### Work to do
Return every line below in which "scene" appears.

### Raw data
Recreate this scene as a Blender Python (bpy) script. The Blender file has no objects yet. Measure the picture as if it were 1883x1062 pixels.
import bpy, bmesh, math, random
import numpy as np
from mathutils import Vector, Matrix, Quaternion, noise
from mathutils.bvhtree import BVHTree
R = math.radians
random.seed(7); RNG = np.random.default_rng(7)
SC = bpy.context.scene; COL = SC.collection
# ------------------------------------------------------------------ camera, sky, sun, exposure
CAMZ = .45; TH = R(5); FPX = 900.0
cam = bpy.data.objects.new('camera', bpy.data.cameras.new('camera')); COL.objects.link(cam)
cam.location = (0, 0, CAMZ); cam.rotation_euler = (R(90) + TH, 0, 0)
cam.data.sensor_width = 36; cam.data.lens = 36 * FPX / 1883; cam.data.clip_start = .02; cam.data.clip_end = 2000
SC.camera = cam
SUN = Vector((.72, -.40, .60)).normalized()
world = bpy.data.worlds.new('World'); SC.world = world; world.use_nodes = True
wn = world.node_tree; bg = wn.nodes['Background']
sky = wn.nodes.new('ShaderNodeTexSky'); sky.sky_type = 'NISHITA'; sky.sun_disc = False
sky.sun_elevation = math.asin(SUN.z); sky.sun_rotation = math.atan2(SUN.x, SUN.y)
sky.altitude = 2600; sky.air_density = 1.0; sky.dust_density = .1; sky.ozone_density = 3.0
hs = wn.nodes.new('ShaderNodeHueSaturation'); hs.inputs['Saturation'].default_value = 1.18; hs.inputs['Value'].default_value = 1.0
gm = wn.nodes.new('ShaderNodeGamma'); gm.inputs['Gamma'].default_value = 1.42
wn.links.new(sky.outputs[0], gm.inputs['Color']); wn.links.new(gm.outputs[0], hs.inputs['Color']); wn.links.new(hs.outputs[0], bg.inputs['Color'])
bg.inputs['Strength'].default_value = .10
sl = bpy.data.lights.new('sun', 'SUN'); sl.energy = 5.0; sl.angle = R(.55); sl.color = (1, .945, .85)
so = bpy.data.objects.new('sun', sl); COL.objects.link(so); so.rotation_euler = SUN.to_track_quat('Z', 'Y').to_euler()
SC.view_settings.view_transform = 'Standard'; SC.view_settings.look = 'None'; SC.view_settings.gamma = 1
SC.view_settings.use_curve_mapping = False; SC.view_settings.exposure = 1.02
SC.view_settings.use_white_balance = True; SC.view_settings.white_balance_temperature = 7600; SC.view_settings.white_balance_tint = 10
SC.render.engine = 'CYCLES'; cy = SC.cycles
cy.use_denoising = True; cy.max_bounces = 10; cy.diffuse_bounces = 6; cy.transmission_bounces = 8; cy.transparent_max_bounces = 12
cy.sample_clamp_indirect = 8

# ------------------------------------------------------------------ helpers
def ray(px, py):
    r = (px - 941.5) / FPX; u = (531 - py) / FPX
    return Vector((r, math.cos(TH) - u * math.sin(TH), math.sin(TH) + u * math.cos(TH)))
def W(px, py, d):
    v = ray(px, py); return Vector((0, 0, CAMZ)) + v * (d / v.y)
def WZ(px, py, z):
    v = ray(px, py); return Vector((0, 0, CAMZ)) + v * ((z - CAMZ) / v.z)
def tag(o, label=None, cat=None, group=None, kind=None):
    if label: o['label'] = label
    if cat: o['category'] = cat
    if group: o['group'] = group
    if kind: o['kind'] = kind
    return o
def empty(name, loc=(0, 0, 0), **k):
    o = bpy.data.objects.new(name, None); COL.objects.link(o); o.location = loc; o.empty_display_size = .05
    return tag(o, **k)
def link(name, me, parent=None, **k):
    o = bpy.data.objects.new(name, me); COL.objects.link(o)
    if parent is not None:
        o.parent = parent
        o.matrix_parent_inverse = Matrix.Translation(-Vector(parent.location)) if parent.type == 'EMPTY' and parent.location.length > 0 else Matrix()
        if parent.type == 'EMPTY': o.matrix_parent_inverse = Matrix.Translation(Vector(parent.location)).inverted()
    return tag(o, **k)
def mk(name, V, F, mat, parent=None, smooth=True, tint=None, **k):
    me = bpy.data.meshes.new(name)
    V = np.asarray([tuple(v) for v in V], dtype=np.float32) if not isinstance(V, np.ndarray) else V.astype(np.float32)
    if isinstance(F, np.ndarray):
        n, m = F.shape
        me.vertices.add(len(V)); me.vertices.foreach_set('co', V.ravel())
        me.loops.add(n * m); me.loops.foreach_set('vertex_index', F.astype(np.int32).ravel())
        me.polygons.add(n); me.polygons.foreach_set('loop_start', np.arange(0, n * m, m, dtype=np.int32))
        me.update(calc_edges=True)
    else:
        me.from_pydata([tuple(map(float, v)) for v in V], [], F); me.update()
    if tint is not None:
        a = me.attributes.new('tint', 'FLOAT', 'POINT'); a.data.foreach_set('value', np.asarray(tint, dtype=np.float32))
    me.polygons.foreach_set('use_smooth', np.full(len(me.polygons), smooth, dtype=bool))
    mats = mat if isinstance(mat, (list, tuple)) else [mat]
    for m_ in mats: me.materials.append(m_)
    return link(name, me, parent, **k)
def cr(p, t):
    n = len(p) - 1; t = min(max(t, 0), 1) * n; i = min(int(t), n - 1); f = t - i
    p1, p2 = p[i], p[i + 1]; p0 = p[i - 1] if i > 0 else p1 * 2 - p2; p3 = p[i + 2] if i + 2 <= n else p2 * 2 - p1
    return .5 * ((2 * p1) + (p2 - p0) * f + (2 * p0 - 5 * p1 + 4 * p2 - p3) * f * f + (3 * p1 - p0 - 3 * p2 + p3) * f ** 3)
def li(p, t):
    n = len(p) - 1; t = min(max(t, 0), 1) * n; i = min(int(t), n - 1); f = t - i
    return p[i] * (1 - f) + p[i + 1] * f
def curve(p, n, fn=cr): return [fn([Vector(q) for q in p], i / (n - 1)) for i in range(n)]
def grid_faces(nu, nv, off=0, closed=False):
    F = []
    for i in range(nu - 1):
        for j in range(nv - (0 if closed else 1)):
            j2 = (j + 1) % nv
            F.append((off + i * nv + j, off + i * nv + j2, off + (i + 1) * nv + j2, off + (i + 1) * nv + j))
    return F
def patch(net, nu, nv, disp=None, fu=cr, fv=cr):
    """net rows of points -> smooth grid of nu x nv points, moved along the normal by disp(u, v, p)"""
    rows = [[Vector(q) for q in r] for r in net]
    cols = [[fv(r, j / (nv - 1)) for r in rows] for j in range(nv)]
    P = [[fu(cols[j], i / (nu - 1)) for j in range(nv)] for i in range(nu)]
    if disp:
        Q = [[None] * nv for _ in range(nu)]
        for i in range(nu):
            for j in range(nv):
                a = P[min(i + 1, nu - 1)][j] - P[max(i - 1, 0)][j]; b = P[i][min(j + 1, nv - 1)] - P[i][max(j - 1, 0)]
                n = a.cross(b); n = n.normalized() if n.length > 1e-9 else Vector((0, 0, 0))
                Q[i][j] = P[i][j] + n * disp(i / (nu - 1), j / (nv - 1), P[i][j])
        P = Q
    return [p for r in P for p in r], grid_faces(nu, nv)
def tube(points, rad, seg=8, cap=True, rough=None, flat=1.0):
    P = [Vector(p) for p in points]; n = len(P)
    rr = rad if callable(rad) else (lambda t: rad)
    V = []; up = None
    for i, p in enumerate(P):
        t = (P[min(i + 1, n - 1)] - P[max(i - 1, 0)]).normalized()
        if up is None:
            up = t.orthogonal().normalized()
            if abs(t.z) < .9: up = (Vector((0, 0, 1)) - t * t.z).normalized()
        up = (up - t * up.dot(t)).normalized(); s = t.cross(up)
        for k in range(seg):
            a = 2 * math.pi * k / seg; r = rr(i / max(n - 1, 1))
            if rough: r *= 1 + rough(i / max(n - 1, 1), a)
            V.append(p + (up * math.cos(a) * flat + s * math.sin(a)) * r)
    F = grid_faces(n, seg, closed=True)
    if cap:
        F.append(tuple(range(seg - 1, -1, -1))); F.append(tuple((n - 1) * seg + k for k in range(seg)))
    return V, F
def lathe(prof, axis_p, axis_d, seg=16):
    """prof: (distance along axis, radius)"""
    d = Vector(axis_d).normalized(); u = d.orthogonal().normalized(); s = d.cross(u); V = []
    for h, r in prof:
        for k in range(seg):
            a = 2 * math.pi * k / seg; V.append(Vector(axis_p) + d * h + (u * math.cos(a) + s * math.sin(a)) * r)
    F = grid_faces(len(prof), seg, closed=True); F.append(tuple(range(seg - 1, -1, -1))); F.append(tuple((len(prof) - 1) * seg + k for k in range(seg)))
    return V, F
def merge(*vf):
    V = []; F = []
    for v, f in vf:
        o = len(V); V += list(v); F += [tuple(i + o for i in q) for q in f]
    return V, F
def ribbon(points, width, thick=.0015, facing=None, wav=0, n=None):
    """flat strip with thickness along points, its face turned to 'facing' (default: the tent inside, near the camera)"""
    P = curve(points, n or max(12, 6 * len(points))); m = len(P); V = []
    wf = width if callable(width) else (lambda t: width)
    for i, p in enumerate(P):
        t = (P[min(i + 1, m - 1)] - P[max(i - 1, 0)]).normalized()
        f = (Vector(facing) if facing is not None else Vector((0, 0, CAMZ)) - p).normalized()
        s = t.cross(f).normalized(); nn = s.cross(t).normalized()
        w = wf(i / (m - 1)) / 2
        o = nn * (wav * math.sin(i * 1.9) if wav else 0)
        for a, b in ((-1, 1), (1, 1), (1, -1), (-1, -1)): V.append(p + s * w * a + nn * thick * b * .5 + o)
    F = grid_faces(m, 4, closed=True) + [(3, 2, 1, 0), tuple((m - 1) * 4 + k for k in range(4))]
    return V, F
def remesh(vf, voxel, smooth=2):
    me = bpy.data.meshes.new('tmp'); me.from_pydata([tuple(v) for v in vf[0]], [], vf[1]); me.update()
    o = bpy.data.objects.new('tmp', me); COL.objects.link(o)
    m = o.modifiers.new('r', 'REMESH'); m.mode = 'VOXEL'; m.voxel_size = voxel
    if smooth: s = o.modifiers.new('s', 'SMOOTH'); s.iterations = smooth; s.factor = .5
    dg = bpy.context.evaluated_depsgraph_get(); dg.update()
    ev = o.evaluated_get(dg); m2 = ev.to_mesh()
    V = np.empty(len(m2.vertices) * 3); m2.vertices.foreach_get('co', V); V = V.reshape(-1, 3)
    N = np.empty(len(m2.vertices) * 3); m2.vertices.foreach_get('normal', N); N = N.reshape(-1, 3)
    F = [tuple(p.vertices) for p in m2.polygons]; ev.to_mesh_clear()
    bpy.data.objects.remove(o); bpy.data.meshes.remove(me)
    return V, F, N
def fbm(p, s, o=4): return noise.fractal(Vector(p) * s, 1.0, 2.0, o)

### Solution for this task
Recreate this scene as a Blender Python (bpy) script. The Blender file has no objects yet. Measure the picture as if it were 1883x1062 pixels.
SC = bpy.context.scene; COL = SC.collection